SOURCE EXCERPT:
──────────────────────────────

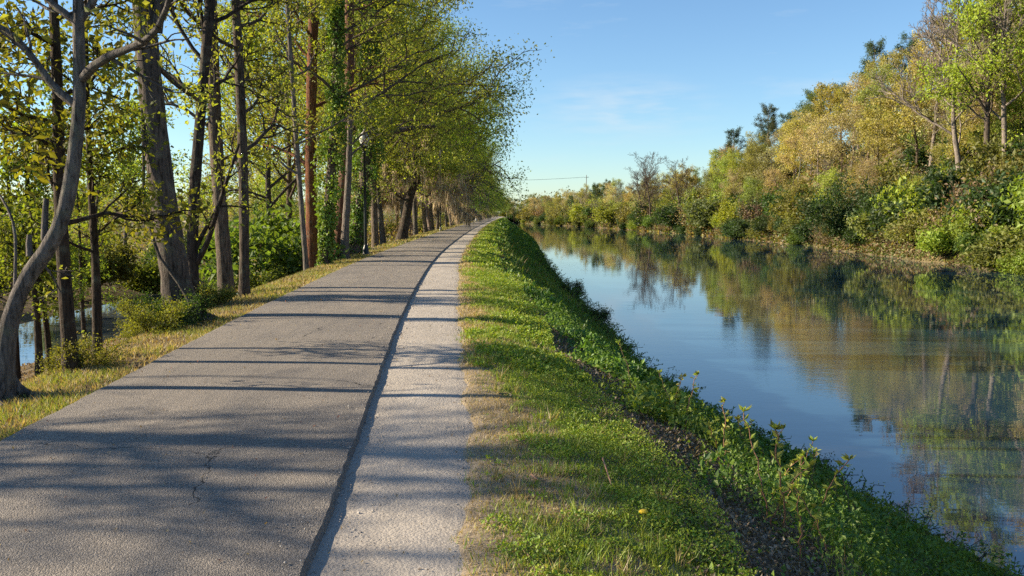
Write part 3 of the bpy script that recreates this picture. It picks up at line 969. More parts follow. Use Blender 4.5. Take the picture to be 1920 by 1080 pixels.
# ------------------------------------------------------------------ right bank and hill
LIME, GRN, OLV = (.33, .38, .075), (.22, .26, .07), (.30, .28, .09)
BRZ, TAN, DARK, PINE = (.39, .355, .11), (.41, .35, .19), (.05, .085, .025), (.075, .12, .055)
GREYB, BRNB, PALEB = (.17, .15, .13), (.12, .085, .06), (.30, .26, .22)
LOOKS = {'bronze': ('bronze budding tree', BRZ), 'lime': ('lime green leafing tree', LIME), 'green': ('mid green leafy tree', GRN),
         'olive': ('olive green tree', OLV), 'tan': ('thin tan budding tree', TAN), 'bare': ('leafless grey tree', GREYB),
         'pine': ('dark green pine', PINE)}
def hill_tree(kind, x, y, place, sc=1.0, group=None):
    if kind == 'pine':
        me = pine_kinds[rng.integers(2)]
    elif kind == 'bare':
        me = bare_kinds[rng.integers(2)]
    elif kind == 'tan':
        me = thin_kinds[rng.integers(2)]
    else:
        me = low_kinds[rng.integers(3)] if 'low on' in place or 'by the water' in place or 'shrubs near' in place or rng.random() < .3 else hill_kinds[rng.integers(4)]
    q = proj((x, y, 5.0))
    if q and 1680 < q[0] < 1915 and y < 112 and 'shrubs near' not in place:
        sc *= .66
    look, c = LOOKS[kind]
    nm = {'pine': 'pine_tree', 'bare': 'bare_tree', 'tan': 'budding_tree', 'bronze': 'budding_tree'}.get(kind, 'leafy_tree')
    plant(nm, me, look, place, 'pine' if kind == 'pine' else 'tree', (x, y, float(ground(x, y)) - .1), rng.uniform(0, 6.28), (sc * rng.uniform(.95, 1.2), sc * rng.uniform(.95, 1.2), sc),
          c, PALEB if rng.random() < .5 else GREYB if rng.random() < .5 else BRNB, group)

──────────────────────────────

TASK: Pictures are excluded; copy all other data exactly as shown.

WORKED ANSWER:
Write part 3 of the bpy script that recreates this picture. It picks up at line 969. More parts follow. Use Blender 4.5. Take the picture to be 1920 by 1080 pixels.
# ------------------------------------------------------------------ right bank and hill
LIME, GRN, OLV = (.33, .38, .075), (.22, .26, .07), (.30, .28, .09)
BRZ, TAN, DARK, PINE = (.39, .355, .11), (.41, .35, .19), (.05, .085, .025), (.075, .12, .055)
GREYB, BRNB, PALEB = (.17, .15, .13), (.12, .085, .06), (.30, .26, .22)
LOOKS = {'bronze': ('bronze budding tree', BRZ), 'lime': ('lime green leafing tree', LIME), 'green': ('mid green leafy tree', GRN),
         'olive': ('olive green tree', OLV), 'tan': ('thin tan budding tree', TAN), 'bare': ('leafless grey tree', GREYB),
         'pine': ('dark green pine', PINE)}
def hill_tree(kind, x, y, place, sc=1.0, group=None):
    if kind == 'pine':
        me = pine_kinds[rng.integers(2)]
    elif kind == 'bare':
        me = bare_kinds[rng.integers(2)]
    elif kind == 'tan':
        me = thin_kinds[rng.integers(2)]
    else:
        me = low_kinds[rng.integers(3)] if 'low on' in place or 'by the water' in place or 'shrubs near' in place or rng.random() < .3 else hill_kinds[rng.integers(4)]
    q = proj((x, y, 5.0))
    if q and 1680 < q[0] < 1915 and y < 112 and 'shrubs near' not in place:
        sc *= .66
    look, c = LOOKS[kind]
    nm = {'pine': 'pine_tree', 'bare': 'bare_tree', 'tan': 'budding_tree', 'bronze': 'budding_tree'}.get(kind, 'leafy_tree')
    plant(nm, me, look, place, 'pine' if kind == 'pine' else 'tree', (x, y, float(ground(x, y)) - .1), rng.uniform(0, 6.28), (sc * rng.uniform(.95, 1.2), sc * rng.uniform(.95, 1.2), sc),
          c, PALEB if rng.random() < .5 else GREYB if rng.random() < .5 else BRNB, group)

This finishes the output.